Re: RARA-AVIS: Re: Ellroy - X-offender?

From: Mark Sullivan ( DJ-Anonyme@webtv.net)
Date: 14 Dec 2002


I responded to Kerry's assertion that Ellroy's panty-sniffing exploits lent him veracity with:

"So, to pick just one, Donald Westlake's work lacks veracity because he is "nothing but" a damn good writer?"

Kerry responded:

"I didn't say that. And you know better."

You're right. I do.

However, I don't think my (or Kevin's, if I'm reading him right) objection is not so much to Ellroy's past as to the way he exploits that past. You may very well be right that it informs his work, lends it veracity. But why does he have to smirkingly tell us the same damn stories over and over again?

For instance, let me compare him to George Pelecanos. George talks very little about any possible misdeeds in his past. He is even sorry he ever publicly told the one personal story he did, about a gun going off and almost killing a friend. It seems pretty clear that much of his writing, particularly his early books, is based on personal experience, but George wishes to be judged by his work, so he tries to fade behind it.

Ellroy never lets us forget his past. He recounts, at high volume, every sleazy little thing he did in his youth. And while I'm sure he was indeed a slimy little shit, I refuse to believe he is not inflating his roll in the mud. It no longer has anything at all to do with veracity, but with myth making. He is now writing his own persona larger than his characters. And it is affecting his work, in my mind. I found the uniformity of voice, the same voice as his public persona, in American Tabloid incredibly tiresome. It killed my interest in reading any of his future fiction. And I was once a huge fan, turned all of my friends on to him. To my ear, with that book, he became a self-parody, intentional or not.

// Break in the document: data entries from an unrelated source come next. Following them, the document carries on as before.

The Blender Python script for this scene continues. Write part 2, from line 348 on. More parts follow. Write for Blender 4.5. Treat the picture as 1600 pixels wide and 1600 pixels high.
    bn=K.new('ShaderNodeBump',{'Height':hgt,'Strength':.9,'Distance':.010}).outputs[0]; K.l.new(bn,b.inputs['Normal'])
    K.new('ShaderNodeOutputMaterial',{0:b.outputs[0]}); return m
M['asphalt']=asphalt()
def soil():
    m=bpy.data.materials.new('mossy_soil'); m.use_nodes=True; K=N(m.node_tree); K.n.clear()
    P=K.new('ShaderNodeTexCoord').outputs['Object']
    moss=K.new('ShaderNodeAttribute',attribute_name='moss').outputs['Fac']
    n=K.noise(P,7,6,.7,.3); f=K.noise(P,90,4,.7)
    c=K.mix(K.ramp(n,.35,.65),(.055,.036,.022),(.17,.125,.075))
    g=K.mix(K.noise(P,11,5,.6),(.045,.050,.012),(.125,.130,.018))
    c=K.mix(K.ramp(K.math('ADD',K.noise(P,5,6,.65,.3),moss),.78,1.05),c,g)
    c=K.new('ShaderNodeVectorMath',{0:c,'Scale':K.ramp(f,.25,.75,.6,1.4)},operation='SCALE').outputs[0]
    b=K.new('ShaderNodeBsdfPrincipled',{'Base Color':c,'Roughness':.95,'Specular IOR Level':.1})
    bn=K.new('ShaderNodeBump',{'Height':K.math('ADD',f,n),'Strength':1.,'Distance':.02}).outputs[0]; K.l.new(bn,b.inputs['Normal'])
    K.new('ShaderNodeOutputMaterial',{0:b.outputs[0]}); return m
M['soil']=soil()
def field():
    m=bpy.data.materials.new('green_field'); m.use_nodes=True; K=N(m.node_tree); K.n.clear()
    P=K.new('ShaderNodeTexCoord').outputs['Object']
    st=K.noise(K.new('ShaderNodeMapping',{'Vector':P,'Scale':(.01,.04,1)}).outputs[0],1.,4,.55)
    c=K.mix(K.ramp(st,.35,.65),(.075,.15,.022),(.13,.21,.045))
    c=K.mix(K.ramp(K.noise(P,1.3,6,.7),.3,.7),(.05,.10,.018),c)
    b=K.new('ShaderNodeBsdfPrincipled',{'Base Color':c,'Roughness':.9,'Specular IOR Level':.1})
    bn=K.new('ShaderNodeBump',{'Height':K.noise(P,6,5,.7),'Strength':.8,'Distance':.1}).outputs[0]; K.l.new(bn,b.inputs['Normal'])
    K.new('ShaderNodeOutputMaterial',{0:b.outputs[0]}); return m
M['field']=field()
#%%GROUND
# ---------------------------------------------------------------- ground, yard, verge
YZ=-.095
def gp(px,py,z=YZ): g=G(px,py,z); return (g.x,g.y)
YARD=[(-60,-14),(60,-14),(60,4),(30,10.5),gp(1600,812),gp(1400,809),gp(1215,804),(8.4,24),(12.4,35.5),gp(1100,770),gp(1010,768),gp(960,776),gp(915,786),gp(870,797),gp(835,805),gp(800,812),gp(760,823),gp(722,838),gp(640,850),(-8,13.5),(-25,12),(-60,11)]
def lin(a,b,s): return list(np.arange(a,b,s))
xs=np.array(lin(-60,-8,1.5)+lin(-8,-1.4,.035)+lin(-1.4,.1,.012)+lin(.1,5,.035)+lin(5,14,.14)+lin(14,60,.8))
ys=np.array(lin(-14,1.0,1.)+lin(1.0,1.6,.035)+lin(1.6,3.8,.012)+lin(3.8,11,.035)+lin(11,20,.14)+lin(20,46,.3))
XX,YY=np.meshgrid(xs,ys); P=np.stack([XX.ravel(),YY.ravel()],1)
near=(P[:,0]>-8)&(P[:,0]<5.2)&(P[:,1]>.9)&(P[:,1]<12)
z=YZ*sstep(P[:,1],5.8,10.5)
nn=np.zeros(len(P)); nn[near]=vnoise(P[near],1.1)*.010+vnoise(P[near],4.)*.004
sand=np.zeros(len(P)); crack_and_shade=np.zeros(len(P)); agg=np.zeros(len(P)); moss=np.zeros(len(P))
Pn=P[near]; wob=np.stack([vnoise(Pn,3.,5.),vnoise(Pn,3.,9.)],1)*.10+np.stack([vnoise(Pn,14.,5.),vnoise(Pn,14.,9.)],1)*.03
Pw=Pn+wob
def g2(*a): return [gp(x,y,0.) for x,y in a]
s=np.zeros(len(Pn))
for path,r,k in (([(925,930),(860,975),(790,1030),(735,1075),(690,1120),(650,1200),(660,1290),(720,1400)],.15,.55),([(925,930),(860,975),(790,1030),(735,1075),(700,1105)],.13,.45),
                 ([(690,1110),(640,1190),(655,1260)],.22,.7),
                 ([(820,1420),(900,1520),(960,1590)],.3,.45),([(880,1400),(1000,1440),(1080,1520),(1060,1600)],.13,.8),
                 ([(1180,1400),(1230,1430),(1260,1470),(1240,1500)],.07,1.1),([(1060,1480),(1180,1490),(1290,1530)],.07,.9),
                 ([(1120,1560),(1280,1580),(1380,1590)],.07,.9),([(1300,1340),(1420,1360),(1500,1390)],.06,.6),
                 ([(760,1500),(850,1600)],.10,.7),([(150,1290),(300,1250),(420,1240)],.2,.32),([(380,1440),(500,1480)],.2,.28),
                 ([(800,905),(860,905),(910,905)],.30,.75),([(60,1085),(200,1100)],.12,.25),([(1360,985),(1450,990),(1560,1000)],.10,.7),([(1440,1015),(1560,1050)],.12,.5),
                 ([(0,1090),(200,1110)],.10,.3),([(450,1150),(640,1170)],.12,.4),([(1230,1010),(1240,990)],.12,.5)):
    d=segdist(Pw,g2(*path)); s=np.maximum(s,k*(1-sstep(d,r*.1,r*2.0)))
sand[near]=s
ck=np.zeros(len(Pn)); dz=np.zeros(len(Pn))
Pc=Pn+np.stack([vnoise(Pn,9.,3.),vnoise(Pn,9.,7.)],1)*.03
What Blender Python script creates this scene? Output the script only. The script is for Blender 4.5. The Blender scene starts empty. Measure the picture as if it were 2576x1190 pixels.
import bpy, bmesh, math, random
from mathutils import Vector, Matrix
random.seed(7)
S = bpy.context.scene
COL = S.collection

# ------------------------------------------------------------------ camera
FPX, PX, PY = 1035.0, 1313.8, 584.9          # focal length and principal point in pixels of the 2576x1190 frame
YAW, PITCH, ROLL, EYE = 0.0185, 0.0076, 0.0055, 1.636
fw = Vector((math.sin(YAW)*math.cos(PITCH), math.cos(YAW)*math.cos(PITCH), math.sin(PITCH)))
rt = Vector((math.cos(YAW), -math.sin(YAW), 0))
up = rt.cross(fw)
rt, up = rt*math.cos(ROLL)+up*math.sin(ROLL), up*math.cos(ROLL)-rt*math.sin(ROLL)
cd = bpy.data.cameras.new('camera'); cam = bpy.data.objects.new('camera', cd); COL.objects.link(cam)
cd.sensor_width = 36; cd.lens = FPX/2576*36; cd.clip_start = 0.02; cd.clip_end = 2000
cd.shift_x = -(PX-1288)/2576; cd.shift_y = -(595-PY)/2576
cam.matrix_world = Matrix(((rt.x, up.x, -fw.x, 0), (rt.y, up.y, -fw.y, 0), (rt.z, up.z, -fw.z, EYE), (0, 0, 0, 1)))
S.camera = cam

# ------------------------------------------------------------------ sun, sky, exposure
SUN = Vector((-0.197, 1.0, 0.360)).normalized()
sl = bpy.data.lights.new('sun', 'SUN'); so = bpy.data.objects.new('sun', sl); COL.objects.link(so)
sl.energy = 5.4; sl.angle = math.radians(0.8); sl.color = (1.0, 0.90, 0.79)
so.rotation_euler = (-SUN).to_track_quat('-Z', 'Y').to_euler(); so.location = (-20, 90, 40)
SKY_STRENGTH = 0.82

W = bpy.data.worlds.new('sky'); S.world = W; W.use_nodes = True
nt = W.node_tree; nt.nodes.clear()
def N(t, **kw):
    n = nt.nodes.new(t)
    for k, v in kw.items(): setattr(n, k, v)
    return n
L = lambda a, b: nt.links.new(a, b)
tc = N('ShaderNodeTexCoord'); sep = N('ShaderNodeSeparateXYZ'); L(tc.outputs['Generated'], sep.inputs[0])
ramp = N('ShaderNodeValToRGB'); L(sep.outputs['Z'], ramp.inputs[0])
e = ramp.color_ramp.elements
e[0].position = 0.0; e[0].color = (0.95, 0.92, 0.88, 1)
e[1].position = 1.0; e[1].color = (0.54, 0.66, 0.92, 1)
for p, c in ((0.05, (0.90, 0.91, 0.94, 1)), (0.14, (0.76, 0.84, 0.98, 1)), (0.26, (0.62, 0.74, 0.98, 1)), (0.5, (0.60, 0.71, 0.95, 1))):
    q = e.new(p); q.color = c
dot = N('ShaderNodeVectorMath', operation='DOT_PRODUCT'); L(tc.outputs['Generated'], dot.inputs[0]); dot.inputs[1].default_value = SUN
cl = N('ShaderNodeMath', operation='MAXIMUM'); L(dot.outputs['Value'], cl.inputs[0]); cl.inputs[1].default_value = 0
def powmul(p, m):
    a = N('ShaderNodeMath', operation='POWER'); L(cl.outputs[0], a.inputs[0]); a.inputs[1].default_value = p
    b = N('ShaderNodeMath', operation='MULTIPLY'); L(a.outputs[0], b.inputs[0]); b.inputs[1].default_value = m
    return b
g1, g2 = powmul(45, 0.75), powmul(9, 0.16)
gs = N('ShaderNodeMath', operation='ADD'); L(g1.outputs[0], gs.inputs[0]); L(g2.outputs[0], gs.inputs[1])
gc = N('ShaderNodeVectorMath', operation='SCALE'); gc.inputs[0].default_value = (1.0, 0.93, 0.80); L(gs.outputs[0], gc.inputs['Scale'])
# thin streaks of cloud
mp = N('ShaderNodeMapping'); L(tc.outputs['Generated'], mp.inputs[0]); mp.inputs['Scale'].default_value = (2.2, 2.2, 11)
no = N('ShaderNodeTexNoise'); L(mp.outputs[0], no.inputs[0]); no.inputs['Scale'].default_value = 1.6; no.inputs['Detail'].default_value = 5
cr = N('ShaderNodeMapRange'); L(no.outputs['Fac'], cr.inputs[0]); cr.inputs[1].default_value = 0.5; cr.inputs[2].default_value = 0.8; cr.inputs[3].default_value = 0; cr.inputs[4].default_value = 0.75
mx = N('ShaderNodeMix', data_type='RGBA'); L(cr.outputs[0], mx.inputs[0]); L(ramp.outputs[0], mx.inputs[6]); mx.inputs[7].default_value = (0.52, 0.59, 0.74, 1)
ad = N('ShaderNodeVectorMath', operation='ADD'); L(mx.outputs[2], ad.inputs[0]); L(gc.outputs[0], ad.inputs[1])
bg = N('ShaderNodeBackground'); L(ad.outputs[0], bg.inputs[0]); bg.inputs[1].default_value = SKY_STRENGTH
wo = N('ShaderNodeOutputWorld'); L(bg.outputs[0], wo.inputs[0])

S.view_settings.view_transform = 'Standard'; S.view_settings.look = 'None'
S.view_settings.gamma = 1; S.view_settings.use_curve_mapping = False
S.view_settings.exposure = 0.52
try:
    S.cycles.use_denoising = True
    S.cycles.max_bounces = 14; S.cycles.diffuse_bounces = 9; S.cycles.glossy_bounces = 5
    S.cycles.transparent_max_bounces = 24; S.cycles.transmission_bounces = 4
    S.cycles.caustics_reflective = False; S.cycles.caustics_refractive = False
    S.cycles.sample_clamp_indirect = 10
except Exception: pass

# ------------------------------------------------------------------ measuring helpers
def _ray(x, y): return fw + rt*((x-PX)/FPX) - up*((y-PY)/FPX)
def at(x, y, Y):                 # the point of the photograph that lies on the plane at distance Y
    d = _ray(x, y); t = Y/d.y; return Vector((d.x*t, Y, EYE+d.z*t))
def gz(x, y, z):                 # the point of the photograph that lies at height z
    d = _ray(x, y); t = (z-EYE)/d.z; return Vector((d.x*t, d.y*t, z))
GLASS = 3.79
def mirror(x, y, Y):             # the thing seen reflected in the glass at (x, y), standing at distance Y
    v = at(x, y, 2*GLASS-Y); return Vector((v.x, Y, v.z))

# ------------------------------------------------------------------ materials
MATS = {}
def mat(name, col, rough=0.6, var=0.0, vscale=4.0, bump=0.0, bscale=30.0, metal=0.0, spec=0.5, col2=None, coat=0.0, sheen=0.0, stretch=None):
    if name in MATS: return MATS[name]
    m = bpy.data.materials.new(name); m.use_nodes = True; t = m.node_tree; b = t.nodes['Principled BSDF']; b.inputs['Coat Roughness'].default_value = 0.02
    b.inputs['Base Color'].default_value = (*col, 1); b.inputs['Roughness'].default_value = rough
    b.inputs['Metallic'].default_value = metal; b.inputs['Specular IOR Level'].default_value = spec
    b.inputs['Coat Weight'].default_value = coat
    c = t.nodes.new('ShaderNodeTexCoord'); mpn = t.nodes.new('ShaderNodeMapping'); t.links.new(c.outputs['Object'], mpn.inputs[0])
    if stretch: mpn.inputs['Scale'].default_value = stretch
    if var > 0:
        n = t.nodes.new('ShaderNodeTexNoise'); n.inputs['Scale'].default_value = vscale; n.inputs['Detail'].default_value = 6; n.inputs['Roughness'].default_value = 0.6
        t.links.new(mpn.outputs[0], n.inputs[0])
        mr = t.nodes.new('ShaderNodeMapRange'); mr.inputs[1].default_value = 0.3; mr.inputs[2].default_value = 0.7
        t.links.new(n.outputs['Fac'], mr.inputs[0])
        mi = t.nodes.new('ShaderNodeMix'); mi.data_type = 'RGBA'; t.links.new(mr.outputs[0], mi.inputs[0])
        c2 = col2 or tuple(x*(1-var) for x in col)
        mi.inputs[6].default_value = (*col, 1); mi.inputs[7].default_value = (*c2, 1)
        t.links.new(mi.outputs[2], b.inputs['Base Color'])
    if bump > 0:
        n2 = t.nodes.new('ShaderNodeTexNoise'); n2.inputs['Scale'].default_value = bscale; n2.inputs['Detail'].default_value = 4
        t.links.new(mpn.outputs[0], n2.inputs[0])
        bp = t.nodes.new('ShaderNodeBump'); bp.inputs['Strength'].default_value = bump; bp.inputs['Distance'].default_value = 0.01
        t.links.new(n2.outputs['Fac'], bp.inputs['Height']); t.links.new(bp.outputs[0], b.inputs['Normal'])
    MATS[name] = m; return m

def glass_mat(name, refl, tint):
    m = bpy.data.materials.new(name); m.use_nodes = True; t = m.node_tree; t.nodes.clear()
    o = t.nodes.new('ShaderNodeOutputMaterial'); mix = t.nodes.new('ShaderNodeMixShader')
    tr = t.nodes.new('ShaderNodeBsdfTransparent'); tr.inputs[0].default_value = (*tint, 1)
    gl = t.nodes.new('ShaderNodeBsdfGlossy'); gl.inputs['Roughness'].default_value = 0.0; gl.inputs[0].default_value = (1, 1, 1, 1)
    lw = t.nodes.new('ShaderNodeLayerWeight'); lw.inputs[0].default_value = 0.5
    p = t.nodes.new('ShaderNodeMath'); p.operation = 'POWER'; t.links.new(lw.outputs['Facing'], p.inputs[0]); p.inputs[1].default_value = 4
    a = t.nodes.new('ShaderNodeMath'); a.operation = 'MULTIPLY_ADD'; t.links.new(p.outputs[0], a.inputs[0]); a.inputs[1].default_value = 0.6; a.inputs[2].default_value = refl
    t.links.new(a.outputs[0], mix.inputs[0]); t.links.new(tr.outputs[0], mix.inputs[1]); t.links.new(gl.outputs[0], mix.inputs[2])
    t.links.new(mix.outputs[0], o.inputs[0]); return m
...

On top of that, I could no longer ignore the racism, misogyny and homophobia in his books. Up until then, I had pretty much accepted his rationalization that it was the characters and the times, not himself who felt that way. But it is his choice to write only about those times
(and it's not like his earlier, contemporary books didn't have similar characters with similar views) and those kinds of characters. Yes, I've seen Kerry's defense that he is exposing the corruption, bigotry, etc., in our society. No, he's not. He's wallowing in it. And sometimes he's so gleeful about it that he seems to me to be championing it. His work is pure nostalgie de la boue. He misses those (whether mythic or real) good old days when strong white men were strong white men, for good and bad, and everyone else knew their place.